Два года как дело идет все хуже, от недели к неделе, — но ведь идет. Как-то безнадежно, но идет. Новостей про зарубленные отцами семьи, зарезанных супругов, выбросившихся с балкона мам с ребенком, стрельбу из окна допившихся до горячки все больше — но, похоже, не потому, что всплеск отчаяния, а чтобы приучить публику, что время берет курс туда, на озверение и одичание, и под это утюжить бомбами деревни и городки, рынки и домишки. Тем более сирийские же — кому они нужны? Магазинные прилавки сереют — но в Москве же, а по стране и раньше не больно блистали. В метро вторые входы-выходы забиты уже с полгода, окружающие пространства расчищены — но не ради же благоустройства, а (мысль лезет в голову) не для разгона ли мистических «оранжевых» революций, если кого на них потянет? Все это под хоровое пение патриотов и не-патриотов, в один голос обещающих только ухудшение, — но ведь и не-патриотов, стало быть, не отправляют их еще на Колыму.
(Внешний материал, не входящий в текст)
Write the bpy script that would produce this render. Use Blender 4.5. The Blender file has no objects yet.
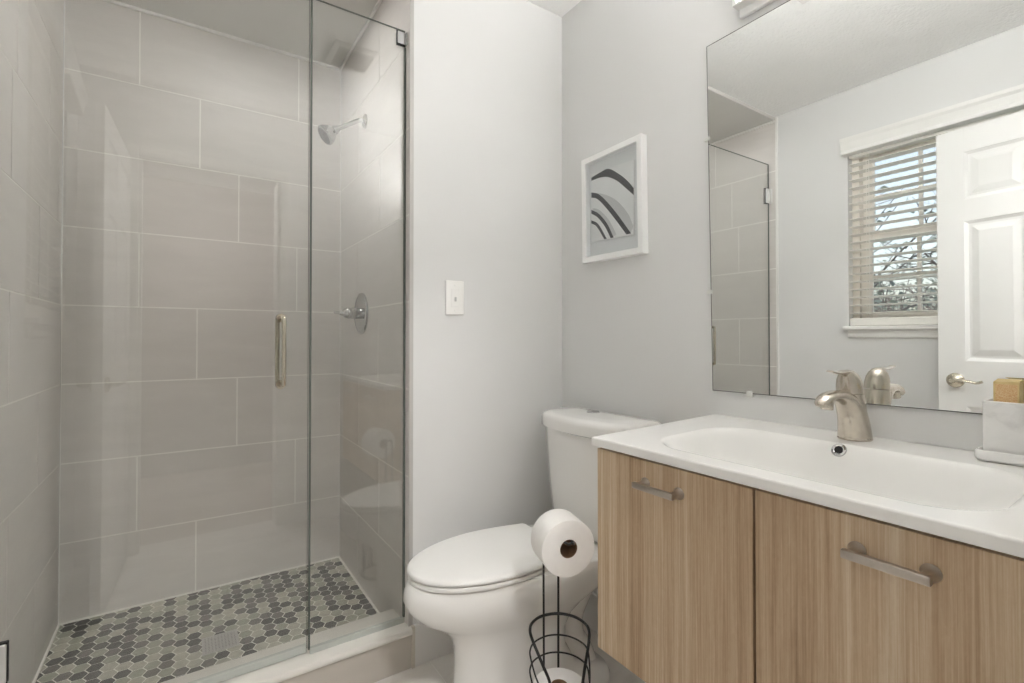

Мне, помнящему достаточно отчетливо, хоть и не полно, а набегом одной на другую кошмарных картинок воздушной тревоги, бомбоубежища, первой воронки на тротуаре, как начиналась Великая Отечественная, — нетрудно представить себе, как мы нынешние, не согласные с политикой руководства, критикуя его, кто рассудительнее, кто ожесточеннее, въедем без потрясений и ужаса в новую войну. Беспомощно и депрессивно. Не где-то в телевизоре, в тридевятых землях, а везде, внутри МКАД и за МКАД, в собственных микрорайонах и дворах. Без мыслей о Крыме, Донбассе, Дамаске, Вашингтоне, без галлюцинаций мнимого «оранжевого» бунта, равно как и без лазурной сусальности вилл для избранных, — обо всем этом никто не вспомнит, — а вкатимся, не заметив, туда, где ничего, кроме потрясений и ужаса, не будет, сплошных.
Потому что, когда начинается война, не она диктует людям, как жить, а так называемые «законы военного времени». На словах — ненависть к врагу, единение нации, нужды фронта, служение долгу, общая цель, а на деле — голод, холод, насилие, нищета, умирание, смерть. С какого-то момента (скорее раннего, чем позднего) война начинает служить самой себе и кидать бомб и снарядов вдесятеро больше, чем требуется. Возмездие неотделимо от мстительности, Перл-Харбор заканчивается Хиросимой. И ни одному человеку в голову не придет тогда вспомнить дни совсем еще недавние, когда «потрясения и ужас» были только словами для газетных статей. Тем более соединить их, уже без кавычек, уже как реальность, с временем последних лет, когда их посланцы в виде истребителей и танков уже мотались по белу свету, но все представлялось еще поправимым, не окончательным.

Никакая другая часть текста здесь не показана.